ChangeFundraising Has Moved!

This blog has moved to changefundraising.com!

Please update your bookmarks, as the new site is where I'll be at from now on with blogs, podcasts, vlogs, random projects and all things charity fundraising related.

If you don't have bookmarks to update then I highly recommend getting bookmarks. They're like physical bookmarks that we use in books. But maybe you prefer to fold over the corner of your page rather than use a bookmark...which is OK. Unless you do a massive corner fold taking up as much of the page as physically possible. If you're one of those people then I don't want you to visit my new website.


Thursday, July 9, 2015

The 4 Reasons Your Fundraisers Leave

You've probably read a lot of articles on why the turnover of fundraising staff is so high.

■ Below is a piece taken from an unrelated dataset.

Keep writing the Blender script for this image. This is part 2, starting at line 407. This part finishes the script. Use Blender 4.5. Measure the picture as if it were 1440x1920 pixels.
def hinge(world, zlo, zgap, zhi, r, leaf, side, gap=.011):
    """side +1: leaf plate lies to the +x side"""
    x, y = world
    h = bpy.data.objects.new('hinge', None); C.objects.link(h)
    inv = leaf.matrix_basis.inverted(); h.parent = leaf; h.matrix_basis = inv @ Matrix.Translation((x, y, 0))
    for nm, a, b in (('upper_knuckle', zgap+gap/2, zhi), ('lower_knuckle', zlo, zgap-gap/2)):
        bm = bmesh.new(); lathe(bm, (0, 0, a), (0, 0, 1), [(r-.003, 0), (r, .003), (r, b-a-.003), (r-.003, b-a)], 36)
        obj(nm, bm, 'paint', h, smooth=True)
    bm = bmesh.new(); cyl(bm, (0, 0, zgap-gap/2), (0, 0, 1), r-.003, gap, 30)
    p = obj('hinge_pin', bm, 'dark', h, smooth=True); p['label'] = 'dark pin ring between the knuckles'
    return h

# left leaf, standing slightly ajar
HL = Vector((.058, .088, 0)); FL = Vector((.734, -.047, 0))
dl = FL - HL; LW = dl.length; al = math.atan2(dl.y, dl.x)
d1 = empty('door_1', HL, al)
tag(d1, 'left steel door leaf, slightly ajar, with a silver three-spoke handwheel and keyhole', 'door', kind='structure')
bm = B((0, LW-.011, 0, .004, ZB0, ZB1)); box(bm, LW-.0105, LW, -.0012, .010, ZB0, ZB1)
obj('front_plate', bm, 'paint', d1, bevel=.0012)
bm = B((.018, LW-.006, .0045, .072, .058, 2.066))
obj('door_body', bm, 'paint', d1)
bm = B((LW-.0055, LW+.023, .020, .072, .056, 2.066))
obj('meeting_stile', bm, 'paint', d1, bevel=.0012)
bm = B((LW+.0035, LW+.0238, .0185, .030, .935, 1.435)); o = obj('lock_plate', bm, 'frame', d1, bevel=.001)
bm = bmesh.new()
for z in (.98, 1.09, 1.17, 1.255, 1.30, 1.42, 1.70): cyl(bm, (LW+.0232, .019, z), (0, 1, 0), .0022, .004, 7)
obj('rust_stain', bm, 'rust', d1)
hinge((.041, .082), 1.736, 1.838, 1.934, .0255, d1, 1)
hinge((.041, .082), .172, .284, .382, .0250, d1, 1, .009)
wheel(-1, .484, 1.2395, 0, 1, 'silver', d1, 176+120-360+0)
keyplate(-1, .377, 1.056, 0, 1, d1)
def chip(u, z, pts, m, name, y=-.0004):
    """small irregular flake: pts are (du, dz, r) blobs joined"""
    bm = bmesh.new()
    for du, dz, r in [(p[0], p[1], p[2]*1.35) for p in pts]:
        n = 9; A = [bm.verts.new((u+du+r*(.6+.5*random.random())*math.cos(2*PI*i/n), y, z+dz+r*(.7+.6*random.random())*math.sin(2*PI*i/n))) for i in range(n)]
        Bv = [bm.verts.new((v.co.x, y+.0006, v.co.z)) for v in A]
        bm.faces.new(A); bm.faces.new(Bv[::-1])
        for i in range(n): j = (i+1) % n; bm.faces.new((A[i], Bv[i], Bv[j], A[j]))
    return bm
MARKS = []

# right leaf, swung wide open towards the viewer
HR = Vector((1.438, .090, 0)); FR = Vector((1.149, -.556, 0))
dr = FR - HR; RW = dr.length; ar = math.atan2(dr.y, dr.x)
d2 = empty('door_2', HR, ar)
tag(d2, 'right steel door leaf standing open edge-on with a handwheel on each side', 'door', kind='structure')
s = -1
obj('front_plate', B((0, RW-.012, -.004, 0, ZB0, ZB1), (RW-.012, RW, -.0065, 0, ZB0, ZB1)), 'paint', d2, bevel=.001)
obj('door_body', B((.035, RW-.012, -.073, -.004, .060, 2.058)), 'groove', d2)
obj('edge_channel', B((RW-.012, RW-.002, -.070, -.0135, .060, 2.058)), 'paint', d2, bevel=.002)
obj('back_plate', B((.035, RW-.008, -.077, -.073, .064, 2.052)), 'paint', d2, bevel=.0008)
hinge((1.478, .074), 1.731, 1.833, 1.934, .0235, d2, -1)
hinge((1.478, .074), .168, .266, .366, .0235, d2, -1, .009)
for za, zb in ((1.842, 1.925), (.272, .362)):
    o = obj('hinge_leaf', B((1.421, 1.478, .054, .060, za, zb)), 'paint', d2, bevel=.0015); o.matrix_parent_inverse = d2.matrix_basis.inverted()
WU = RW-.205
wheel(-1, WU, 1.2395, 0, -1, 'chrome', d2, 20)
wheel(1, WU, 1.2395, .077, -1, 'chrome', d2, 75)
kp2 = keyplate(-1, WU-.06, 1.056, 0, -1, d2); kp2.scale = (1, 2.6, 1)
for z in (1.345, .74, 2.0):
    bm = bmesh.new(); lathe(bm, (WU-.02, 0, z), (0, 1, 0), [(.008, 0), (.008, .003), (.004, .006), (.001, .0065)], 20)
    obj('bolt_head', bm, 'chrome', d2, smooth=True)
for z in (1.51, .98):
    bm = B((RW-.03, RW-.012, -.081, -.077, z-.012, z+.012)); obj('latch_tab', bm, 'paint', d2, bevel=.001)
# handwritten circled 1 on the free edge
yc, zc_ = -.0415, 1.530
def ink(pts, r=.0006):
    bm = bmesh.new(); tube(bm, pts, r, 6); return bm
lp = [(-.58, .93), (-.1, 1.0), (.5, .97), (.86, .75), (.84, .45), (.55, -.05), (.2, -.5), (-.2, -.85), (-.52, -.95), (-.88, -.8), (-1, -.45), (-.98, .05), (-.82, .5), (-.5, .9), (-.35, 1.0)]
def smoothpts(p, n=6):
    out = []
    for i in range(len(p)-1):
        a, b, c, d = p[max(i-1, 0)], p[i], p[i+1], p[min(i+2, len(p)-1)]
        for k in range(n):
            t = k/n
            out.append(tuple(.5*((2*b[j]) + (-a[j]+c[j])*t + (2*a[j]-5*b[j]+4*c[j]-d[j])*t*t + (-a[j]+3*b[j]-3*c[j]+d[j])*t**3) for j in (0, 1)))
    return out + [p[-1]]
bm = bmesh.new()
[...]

A friend asked me the same thing recently as her charity has just lost yet another fundraising manager. I replied, and then I shared my reply on LinkedIn...and a lot of fundraisers agreed.

So here - in my opinion - are the 4 reasons your charity's fundraising staff keep leaving:

  1. Fundraisers  are under appreciated, and the rest of the charity generally looks at them as a 'necessary evil'.
  2. Often the rest of the organisation don't respect it as a job or believe that it's a profession. I've never seen any other job where so many outside people with no experience are as happy to tell you everything you're doing is wrong.
  3. Fundraisers often aren't supported in their own training and qualifications. That's probably because, again, it's not seen as a real job. If your manager and Board believe fundraising is guesswork and witchcraft then why would they pay for you to go on a fundraising course?
  4. It's lovely that charities want to change the world, but one of the results of that is one of my pet peeves: a fundraising target which is "as much as possible". Besides being unrealistic it's demotivating. Your reward for raising €1 million last year? A €1.3 million target.